### Data extract
⁂

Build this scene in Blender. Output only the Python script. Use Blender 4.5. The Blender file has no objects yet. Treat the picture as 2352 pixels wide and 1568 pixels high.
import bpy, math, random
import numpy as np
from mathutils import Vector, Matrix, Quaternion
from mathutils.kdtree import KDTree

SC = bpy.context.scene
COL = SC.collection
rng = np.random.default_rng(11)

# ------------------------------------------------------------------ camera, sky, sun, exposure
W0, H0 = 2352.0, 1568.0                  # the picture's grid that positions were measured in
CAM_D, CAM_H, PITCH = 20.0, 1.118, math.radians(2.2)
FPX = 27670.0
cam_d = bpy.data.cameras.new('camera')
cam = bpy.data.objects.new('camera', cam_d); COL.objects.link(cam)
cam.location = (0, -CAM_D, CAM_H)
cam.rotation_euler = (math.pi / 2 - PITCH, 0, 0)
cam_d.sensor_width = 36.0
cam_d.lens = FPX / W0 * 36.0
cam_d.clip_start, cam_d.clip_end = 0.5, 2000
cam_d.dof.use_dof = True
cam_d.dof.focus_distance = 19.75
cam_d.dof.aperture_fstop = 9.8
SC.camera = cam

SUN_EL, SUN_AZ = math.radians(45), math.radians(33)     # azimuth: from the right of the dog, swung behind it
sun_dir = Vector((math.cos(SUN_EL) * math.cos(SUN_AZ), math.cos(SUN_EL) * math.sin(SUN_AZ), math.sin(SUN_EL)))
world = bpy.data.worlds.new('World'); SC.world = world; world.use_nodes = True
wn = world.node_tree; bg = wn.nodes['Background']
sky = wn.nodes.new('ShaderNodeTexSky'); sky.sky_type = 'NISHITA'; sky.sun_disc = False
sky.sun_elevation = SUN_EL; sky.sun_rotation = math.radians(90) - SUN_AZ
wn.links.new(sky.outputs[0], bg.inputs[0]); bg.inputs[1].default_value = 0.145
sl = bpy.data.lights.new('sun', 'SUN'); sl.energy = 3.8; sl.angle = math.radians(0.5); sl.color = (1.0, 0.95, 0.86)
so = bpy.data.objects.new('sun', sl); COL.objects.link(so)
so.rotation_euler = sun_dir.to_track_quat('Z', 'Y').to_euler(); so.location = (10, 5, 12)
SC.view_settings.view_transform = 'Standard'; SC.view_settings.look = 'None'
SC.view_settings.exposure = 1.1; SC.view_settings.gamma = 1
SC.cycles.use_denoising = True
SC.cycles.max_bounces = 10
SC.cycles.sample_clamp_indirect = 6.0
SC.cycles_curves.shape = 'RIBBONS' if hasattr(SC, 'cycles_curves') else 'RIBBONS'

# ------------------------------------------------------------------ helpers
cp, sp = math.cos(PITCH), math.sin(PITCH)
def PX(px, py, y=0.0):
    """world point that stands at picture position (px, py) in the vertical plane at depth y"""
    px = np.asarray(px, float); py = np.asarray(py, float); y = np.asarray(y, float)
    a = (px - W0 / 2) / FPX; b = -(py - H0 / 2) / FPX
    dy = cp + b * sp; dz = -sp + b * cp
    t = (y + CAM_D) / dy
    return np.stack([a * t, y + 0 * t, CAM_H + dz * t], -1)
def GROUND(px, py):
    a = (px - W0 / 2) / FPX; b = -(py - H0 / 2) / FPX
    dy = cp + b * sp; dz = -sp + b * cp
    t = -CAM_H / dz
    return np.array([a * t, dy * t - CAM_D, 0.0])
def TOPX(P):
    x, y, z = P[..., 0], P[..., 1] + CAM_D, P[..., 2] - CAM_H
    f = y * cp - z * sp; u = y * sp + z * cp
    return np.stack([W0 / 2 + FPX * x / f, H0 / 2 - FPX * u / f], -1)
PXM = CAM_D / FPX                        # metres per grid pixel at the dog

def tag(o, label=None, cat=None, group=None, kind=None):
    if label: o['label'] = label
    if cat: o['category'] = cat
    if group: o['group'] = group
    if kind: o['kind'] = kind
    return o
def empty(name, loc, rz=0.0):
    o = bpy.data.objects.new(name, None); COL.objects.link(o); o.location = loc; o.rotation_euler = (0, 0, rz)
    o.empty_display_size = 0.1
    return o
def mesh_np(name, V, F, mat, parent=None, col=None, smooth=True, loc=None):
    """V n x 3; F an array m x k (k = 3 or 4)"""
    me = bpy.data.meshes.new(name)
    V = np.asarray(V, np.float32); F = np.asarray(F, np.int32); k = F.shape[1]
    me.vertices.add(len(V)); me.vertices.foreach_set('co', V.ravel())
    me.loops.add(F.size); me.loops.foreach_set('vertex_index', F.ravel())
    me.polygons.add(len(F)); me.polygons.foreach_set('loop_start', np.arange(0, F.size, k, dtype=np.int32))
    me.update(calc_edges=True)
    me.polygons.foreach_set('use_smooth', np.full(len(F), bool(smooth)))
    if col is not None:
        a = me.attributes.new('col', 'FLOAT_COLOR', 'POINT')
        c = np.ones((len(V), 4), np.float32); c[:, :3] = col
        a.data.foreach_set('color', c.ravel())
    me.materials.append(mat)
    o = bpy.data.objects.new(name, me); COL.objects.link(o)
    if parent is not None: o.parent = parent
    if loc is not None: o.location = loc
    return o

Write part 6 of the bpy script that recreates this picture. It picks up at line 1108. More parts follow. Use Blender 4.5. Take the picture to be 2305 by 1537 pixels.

⁂

### Exercise brief
Give back exactly the material above from its opening line to the line bearing "rng = np.random.default_rng(11)".

### Finished task
Build this scene in Blender. Output only the Python script. Use Blender 4.5. The Blender file has no objects yet. Treat the picture as 2352 pixels wide and 1568 pixels high.
import bpy, math, random
import numpy as np
from mathutils import Vector, Matrix, Quaternion
from mathutils.kdtree import KDTree

SC = bpy.context.scene
COL = SC.collection
rng = np.random.default_rng(11)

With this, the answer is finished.